Wesco Aircraft Holdings Inc. has acquired a supply chain management firm serving the aerospace industry in a deal valued at $550 million.

The Valencia-based aerospace supplier adds 1,300 employees and 35 distribution hubs worldwide with its acquisition of Haas Group Inc. Wesco is financing the purchase of the West Chester, Pa. company with a new $525 million loan, existing credit and cash.

Chairman and Chief Executive Randy Snyder said the capabilities and scope of Haas’s global business make it a good fit for Wesco.

“We believe that the acquisition of Haas will provide significant opportunities for Wesco to continue growing at above-market rates,” said Snyder, in a prepared statement.
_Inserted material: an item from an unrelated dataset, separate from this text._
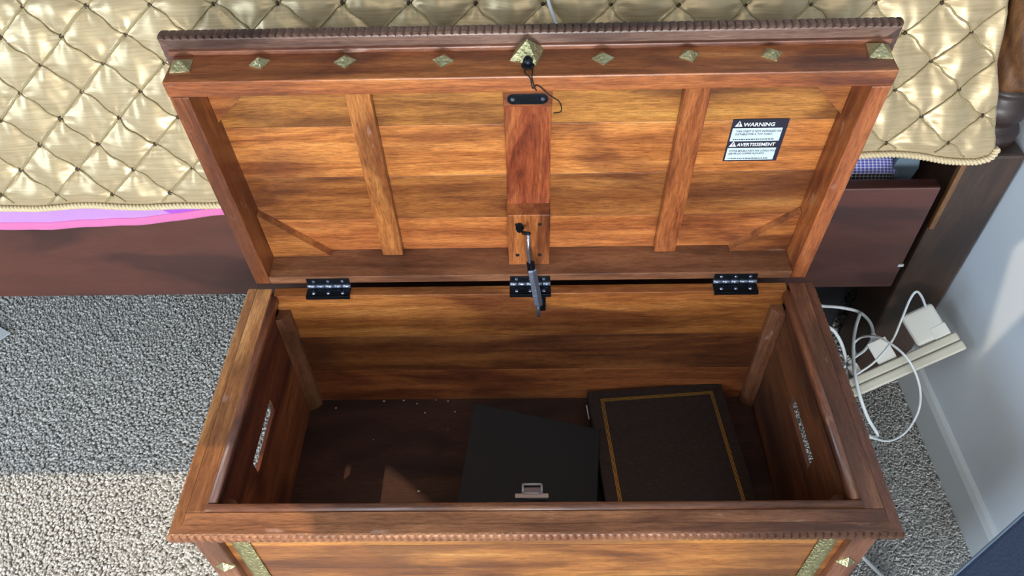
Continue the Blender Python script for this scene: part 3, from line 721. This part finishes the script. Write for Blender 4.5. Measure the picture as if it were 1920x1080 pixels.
def quilt():
    step = .0042; x0, x1s = -1.45, .765
    nx = int((x1s-x0)/step); ds = [0]
    tot = .98; nd = 1
    V = []; dl = []
    d = 0.0
    while d < tot:
        dl.append(d); d += .0040 if d < .36 else .016
    for d in dl:
        for i in range(nx+1):
            s = i/nx; t = s; x = x0 + (x1s-x0)*s
            # warp right border
            hb = hem(min(x, .764)); dd_ = hb + d
            ex = edge_x(min(dd_, .6)); x = x0 + (ex-x0)*s
            hb = hem(min(x, .764)); dd_ = hb + d
            V.append(qpt(x, dd_))
    F = []; w = nx+1
    for j in range(len(dl)-1):
        for i in range(nx): F.append((j*w+i, j*w+i+1, (j+1)*w+i+1, (j+1)*w+i))
    me = bpy.data.meshes.new('quilt'); me.from_pydata([v[:] for v in V], [], F); me.update()
    m, nt, b = newmat('gold_satin'); L = nt.links.new
    tc = N(nt, 'ShaderNodeTexCoord')
    mp = N(nt, 'ShaderNodeMapping'); mp.inputs['Scale'].default_value = (14, 60, 420); L(tc.outputs['Object'], mp.inputs[0])
    no = N(nt, 'ShaderNodeTexNoise'); no.inputs['Scale'].default_value = 1; no.inputs['Detail'].default_value = 3; L(mp.outputs[0], no.inputs['Vector'])
    cr = N(nt, 'ShaderNodeValToRGB'); cr.color_ramp.elements[0].position = .3; cr.color_ramp.elements[1].position = .7
    cr.color_ramp.elements[0].color = srgb(174, 154, 118); cr.color_ramp.elements[1].color = srgb(196, 177, 142)
    L(no.outputs['Fac'], cr.inputs[0]); L(cr.outputs[0], b.inputs['Base Color'])
    b.inputs['Roughness'].default_value = .37; b.inputs['Metallic'].default_value = .34; b.inputs['Sheen Weight'].default_value = .3
    b.inputs['Specular Tint'].default_value = srgb(255, 244, 225)
    bp = N(nt, 'ShaderNodeBump'); bp.inputs['Strength'].default_value = .12; bp.inputs['Distance'].default_value = .001
    L(no.outputs['Fac'], bp.inputs['Height']); L(bp.outputs[0], b.inputs['Normal'])
    q = link('quilt', me, m, None, True); tag(q, 'gold satin quilt with knotted diamond gathering draped over the bed', 'quilt')
    mo = q.modifiers.new('thick', 'SOLIDIFY'); mo.thickness = .006; mo.offset = -1
    M['cord'] = plain('gold_cord', srgb(168, 152, 112), .5, bump=.6, bscale=900)
    M['rope'] = plain('cream_rope', srgb(214, 196, 158), .45, sheen=.2)
    M['knot'] = plain('knot_brown', srgb(62, 46, 26), .55, bump=.5, bscale=500)
    # inverse lattice: node (i,j) -> x,d
    def node(P_, Q_):
        i = (P_+Q_)/2; j = P_-Q_; x = i*DX - .703; d = .157 + j*DZ
        for _ in range(12):
            sh = sm(-.5, .55, x); d = .157 + DZ*j - .017*sh
            if d > ZB: d = ZB + (j-(ZB+.017*sh-.157)/DZ)*.043
            x = DX*i - .703 - .0018*j + .030*sh
        return x, d
    def ok(x, d): return -1.43 < x < edge_x(min(d, .6))-.006 and d > hem(x)+.012
    # gathered cords along lattice lines
    bmc = bmesh.new(); kn = {}
    nodes = {}
    for P_ in range(-12, 34):
        for Q_ in range(-22, 26):
            j = P_-Q_
            if -1 <= j <= 13: nodes[(P_, Q_)] = node(P_, Q_)
    for (P_, Q_), (xa, da) in nodes.items():
        for nb in ((P_+1, Q_), (P_, Q_-1)):
            if nb not in nodes: continue
            xb, db = nodes[nb]; pts = []
            ph = random.uniform(0, 6)
            for k in range(15):
                t = k/14; x = xa + (xb-xa)*t; d = da + (db-da)*t
                wob = .0024*math.sin(math.pi*t)*math.sin(ph + t*7) + .004*math.sin(math.pi*t)*math.sin(ph)
                x += wob; d += wob*.8
                if x < -1.44 or x > edge_x(min(d, .6))-.004 or d < hem(x)+.004 or d > 1.0: 
                    if len(pts) > 2: break
                    pts = []; continue
                pts.append(qpt(x, d, .0012))
            if len(pts) > 3: tube(bmc, pts, [.00145*(1+.25*math.sin(k*2.1+ph)) for k in range(len(pts))], 5)
    o = obj('gathering_cord', bmc, M['cord'], q, True, world=False); o['kind'] = 'stuff'
    # knots
    bmk = bmesh.new(); bmesh.ops.create_icosphere(bmk, subdivisions=2, radius=.0037, matrix=Matrix.Diagonal((1, .75, 1.05, 1)))
    for v in bmk.verts: v.co *= 1 + .18*mn.noise(v.co*900)
    mek = bpy.data.meshes.new('knot'); bmk.to_mesh(mek); bmk.free(); mek.materials.append(M['knot'])
    mek.polygons.foreach_set('use_smooth', [True]*len(mek.polygons))
    for (P_, Q_), (x, d) in nodes.items():
        if ok(x, d) and d < .62:
            o = bpy.data.objects.new('knot', mek); COL.objects.link(o); o.parent = q
            o.location = qpt(x, d, .0012); o.rotation_euler = (random.random(), random.random()*6, random.random())
            s_ = random.uniform(.8, 1.2); o.scale = (s_, s_, s_)
    # twisted rope piping along the hem, round the corner and up the side
    path = []
    x = -1.45
    while x < .7449: path.append(qpt(x, hem(x), .001) + Vector((0, -.002, -.002))); x += .004
    for k in range(9):
        a = k/8*math.pi/2; ex = .745 + .017*math.sin(a); path.append(qpt(min(ex, .763), hem(.745)+.020*(1-math.cos(a)), .001) + Vector((0, -.002, -.001)))
    path = cat(path[::3] + [path[-1]], 8)
    dist = 0; bmr = bmesh.new(); up = Vector((0, 0, 1)); st_ = ([], [])
    fine = []
    for a, c in zip(path, path[1:]):
        n_ = max(1, int(round((c-a).length/.0011)))
        for k in range(n_): fine.append(a.lerp(c, k/n_))
    for i, p in enumerate(fine):
        if i: dist += (p-fine[i-1]).length
        t = (fine[min(i+2, len(fine)-1)]-fine[max(i-2, 0)]).normalized(); u = (up-t*up.dot(t)).normalized(); s_ = t.cross(u)
        for q_ in (0, 1):
            a = 2*math.pi*dist/.0125 + math.pi*q_; st_[q_].append(p + (u*math.cos(a)+s_*math.sin(a))*.0029)
    for l in st_: tube(bmr, l, .0030, 6)
    o = obj('rope_piping', bmr, M['rope'], q, True, world=False); o['label'] = 'cream twisted rope piping along the quilt hem'
quilt()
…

Wesco has completed a series of acquisition since it was taken public by Carlyle Group in a July 2011 IPO that raised $315 million. The Washington D.C. private equity firm bought a majority stake in Wesco in 2006 when it was privately held.

Since then, Carlyle has reduced its stake to less than a third of outstanding shares but remains the largest single shareholder.

Wesco also released preliminary fiscal first quarter earnings estimates. It expects diluted earnings per share of 24 cents to 26 cents on revenue of $223 to $227 million, with both figures higher than the same period a year earlier.

Wesco shares fell 31 cents, 1.37 percent, to close at $19.45 on the New York Stock Exchange.